• Exercise instructions:
All of the material below is to be returned exactly.

- - -

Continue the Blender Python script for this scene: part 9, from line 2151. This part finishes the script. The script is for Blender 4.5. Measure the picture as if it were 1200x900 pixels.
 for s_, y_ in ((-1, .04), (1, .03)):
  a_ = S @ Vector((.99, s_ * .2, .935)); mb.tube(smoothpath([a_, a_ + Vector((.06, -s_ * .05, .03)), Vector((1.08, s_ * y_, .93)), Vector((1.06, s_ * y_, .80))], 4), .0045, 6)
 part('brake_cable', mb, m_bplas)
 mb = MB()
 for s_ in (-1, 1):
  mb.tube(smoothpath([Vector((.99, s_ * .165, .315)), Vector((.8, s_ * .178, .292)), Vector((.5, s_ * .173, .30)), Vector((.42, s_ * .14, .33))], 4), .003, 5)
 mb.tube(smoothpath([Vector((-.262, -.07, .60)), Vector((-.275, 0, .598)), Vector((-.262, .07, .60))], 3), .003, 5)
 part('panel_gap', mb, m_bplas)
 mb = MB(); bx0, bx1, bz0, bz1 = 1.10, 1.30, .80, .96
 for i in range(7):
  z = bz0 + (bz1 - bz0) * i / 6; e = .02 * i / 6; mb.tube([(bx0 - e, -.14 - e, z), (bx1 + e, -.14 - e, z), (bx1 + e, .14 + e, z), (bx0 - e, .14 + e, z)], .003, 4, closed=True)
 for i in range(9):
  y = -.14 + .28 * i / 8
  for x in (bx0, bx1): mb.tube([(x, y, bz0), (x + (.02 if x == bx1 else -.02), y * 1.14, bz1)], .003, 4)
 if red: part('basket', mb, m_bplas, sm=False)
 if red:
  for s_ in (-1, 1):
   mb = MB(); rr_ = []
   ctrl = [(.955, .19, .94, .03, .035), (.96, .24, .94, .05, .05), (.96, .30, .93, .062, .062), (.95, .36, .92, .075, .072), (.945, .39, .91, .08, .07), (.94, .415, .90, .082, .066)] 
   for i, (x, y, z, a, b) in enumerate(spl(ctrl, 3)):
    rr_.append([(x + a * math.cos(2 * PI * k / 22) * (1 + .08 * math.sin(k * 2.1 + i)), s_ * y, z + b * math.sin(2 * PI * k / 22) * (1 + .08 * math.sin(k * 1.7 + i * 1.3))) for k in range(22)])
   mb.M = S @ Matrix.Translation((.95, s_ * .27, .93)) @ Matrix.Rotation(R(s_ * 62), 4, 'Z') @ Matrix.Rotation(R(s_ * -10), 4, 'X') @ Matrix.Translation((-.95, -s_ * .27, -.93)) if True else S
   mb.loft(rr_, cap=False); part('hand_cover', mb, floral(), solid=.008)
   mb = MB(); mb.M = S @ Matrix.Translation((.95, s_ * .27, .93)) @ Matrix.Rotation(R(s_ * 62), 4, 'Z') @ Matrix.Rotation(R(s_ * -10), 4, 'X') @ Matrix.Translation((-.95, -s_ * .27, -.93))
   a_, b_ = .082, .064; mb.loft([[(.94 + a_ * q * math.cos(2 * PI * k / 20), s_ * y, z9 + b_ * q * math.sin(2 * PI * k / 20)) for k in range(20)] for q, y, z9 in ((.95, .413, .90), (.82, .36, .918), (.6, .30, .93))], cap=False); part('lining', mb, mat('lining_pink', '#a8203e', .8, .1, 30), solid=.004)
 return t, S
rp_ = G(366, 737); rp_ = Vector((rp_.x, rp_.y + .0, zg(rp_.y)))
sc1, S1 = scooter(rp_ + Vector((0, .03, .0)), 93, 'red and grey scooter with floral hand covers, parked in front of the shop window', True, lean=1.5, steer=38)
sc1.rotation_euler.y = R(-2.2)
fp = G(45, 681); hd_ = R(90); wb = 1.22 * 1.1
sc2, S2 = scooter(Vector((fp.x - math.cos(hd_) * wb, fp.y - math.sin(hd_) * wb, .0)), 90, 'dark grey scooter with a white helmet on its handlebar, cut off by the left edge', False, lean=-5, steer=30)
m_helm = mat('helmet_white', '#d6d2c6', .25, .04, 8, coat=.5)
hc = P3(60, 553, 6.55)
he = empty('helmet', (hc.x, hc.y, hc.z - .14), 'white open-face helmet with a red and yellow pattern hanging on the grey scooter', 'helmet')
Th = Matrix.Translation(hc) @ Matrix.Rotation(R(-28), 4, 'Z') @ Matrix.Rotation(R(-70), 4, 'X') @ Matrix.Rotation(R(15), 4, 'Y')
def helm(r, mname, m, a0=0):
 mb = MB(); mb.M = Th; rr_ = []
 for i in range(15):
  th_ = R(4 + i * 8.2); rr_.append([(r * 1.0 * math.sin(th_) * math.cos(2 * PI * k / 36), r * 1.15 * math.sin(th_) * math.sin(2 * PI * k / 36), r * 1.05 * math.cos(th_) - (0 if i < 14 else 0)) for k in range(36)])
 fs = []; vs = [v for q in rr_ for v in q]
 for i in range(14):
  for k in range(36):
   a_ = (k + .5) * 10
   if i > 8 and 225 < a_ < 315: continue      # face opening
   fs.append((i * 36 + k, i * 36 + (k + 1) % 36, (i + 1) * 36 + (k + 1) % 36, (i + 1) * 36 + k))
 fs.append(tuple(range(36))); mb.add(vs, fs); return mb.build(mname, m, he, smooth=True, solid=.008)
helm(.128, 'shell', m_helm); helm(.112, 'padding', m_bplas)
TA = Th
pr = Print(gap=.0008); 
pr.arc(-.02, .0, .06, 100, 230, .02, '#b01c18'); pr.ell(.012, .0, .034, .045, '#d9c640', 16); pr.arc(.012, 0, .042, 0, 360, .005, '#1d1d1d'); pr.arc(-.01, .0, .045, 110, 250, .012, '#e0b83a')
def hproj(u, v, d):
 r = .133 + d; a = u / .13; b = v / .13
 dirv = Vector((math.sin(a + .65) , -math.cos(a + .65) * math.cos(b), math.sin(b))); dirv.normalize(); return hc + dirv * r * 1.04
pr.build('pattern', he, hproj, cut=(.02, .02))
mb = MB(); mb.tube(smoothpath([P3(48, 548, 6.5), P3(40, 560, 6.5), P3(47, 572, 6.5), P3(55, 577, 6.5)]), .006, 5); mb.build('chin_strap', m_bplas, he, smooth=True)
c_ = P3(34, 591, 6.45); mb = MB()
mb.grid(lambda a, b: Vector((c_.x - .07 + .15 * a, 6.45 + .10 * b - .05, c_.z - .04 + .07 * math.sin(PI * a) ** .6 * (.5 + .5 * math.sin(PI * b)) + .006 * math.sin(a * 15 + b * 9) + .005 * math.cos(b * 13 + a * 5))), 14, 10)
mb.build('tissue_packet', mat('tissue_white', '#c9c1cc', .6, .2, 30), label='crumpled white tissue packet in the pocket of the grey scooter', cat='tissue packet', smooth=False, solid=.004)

- - -

• Result for this task:
Continue the Blender Python script for this scene: part 9, from line 2151. This part finishes the script. The script is for Blender 4.5. Measure the picture as if it were 1200x900 pixels.
 for s_, y_ in ((-1, .04), (1, .03)):
  a_ = S @ Vector((.99, s_ * .2, .935)); mb.tube(smoothpath([a_, a_ + Vector((.06, -s_ * .05, .03)), Vector((1.08, s_ * y_, .93)), Vector((1.06, s_ * y_, .80))], 4), .0045, 6)
 part('brake_cable', mb, m_bplas)
 mb = MB()
 for s_ in (-1, 1):
  mb.tube(smoothpath([Vector((.99, s_ * .165, .315)), Vector((.8, s_ * .178, .292)), Vector((.5, s_ * .173, .30)), Vector((.42, s_ * .14, .33))], 4), .003, 5)
 mb.tube(smoothpath([Vector((-.262, -.07, .60)), Vector((-.275, 0, .598)), Vector((-.262, .07, .60))], 3), .003, 5)
 part('panel_gap', mb, m_bplas)
 mb = MB(); bx0, bx1, bz0, bz1 = 1.10, 1.30, .80, .96
 for i in range(7):
  z = bz0 + (bz1 - bz0) * i / 6; e = .02 * i / 6; mb.tube([(bx0 - e, -.14 - e, z), (bx1 + e, -.14 - e, z), (bx1 + e, .14 + e, z), (bx0 - e, .14 + e, z)], .003, 4, closed=True)
 for i in range(9):
  y = -.14 + .28 * i / 8
  for x in (bx0, bx1): mb.tube([(x, y, bz0), (x + (.02 if x == bx1 else -.02), y * 1.14, bz1)], .003, 4)
 if red: part('basket', mb, m_bplas, sm=False)
 if red:
  for s_ in (-1, 1):
   mb = MB(); rr_ = []
   ctrl = [(.955, .19, .94, .03, .035), (.96, .24, .94, .05, .05), (.96, .30, .93, .062, .062), (.95, .36, .92, .075, .072), (.945, .39, .91, .08, .07), (.94, .415, .90, .082, .066)] 
   for i, (x, y, z, a, b) in enumerate(spl(ctrl, 3)):
    rr_.append([(x + a * math.cos(2 * PI * k / 22) * (1 + .08 * math.sin(k * 2.1 + i)), s_ * y, z + b * math.sin(2 * PI * k / 22) * (1 + .08 * math.sin(k * 1.7 + i * 1.3))) for k in range(22)])
   mb.M = S @ Matrix.Translation((.95, s_ * .27, .93)) @ Matrix.Rotation(R(s_ * 62), 4, 'Z') @ Matrix.Rotation(R(s_ * -10), 4, 'X') @ Matrix.Translation((-.95, -s_ * .27, -.93)) if True else S
   mb.loft(rr_, cap=False); part('hand_cover', mb, floral(), solid=.008)
   mb = MB(); mb.M = S @ Matrix.Translation((.95, s_ * .27, .93)) @ Matrix.Rotation(R(s_ * 62), 4, 'Z') @ Matrix.Rotation(R(s_ * -10), 4, 'X') @ Matrix.Translation((-.95, -s_ * .27, -.93))
   a_, b_ = .082, .064; mb.loft([[(.94 + a_ * q * math.cos(2 * PI * k / 20), s_ * y, z9 + b_ * q * math.sin(2 * PI * k / 20)) for k in range(20)] for q, y, z9 in ((.95, .413, .90), (.82, .36, .918), (.6, .30, .93))], cap=False); part('lining', mb, mat('lining_pink', '#a8203e', .8, .1, 30), solid=.004)
 return t, S
rp_ = G(366, 737); rp_ = Vector((rp_.x, rp_.y + .0, zg(rp_.y)))
sc1, S1 = scooter(rp_ + Vector((0, .03, .0)), 93, 'red and grey scooter with floral hand covers, parked in front of the shop window', True, lean=1.5, steer=38)
sc1.rotation_euler.y = R(-2.2)
fp = G(45, 681); hd_ = R(90); wb = 1.22 * 1.1
sc2, S2 = scooter(Vector((fp.x - math.cos(hd_) * wb, fp.y - math.sin(hd_) * wb, .0)), 90, 'dark grey scooter with a white helmet on its handlebar, cut off by the left edge', False, lean=-5, steer=30)
m_helm = mat('helmet_white', '#d6d2c6', .25, .04, 8, coat=.5)
hc = P3(60, 553, 6.55)
he = empty('helmet', (hc.x, hc.y, hc.z - .14), 'white open-face helmet with a red and yellow pattern hanging on the grey scooter', 'helmet')
Th = Matrix.Translation(hc) @ Matrix.Rotation(R(-28), 4, 'Z') @ Matrix.Rotation(R(-70), 4, 'X') @ Matrix.Rotation(R(15), 4, 'Y')
def helm(r, mname, m, a0=0):
 mb = MB(); mb.M = Th; rr_ = []
 for i in range(15):
  th_ = R(4 + i * 8.2); rr_.append([(r * 1.0 * math.sin(th_) * math.cos(2 * PI * k / 36), r * 1.15 * math.sin(th_) * math.sin(2 * PI * k / 36), r * 1.05 * math.cos(th_) - (0 if i < 14 else 0)) for k in range(36)])
 fs = []; vs = [v for q in rr_ for v in q]
 for i in range(14):
  for k in range(36):
   a_ = (k + .5) * 10
   if i > 8 and 225 < a_ < 315: continue      # face opening
   fs.append((i * 36 + k, i * 36 + (k + 1) % 36, (i + 1) * 36 + (k + 1) % 36, (i + 1) * 36 + k))
 fs.append(tuple(range(36))); mb.add(vs, fs); return mb.build(mname, m, he, smooth=True, solid=.008)
helm(.128, 'shell', m_helm); helm(.112, 'padding', m_bplas)
TA = Th
pr = Print(gap=.0008); 
pr.arc(-.02, .0, .06, 100, 230, .02, '#b01c18'); pr.ell(.012, .0, .034, .045, '#d9c640', 16); pr.arc(.012, 0, .042, 0, 360, .005, '#1d1d1d'); pr.arc(-.01, .0, .045, 110, 250, .012, '#e0b83a')
def hproj(u, v, d):
 r = .133 + d; a = u / .13; b = v / .13
 dirv = Vector((math.sin(a + .65) , -math.cos(a + .65) * math.cos(b), math.sin(b))); dirv.normalize(); return hc + dirv * r * 1.04
pr.build('pattern', he, hproj, cut=(.02, .02))
mb = MB(); mb.tube(smoothpath([P3(48, 548, 6.5), P3(40, 560, 6.5), P3(47, 572, 6.5), P3(55, 577, 6.5)]), .006, 5); mb.build('chin_strap', m_bplas, he, smooth=True)
c_ = P3(34, 591, 6.45); mb = MB()
mb.grid(lambda a, b: Vector((c_.x - .07 + .15 * a, 6.45 + .10 * b - .05, c_.z - .04 + .07 * math.sin(PI * a) ** .6 * (.5 + .5 * math.sin(PI * b)) + .006 * math.sin(a * 15 + b * 9) + .005 * math.cos(b * 13 + a * 5))), 14, 10)
mb.build('tissue_packet', mat('tissue_white', '#c9c1cc', .6, .2, 30), label='crumpled white tissue packet in the pocket of the grey scooter', cat='tissue packet', smooth=False, solid=.004)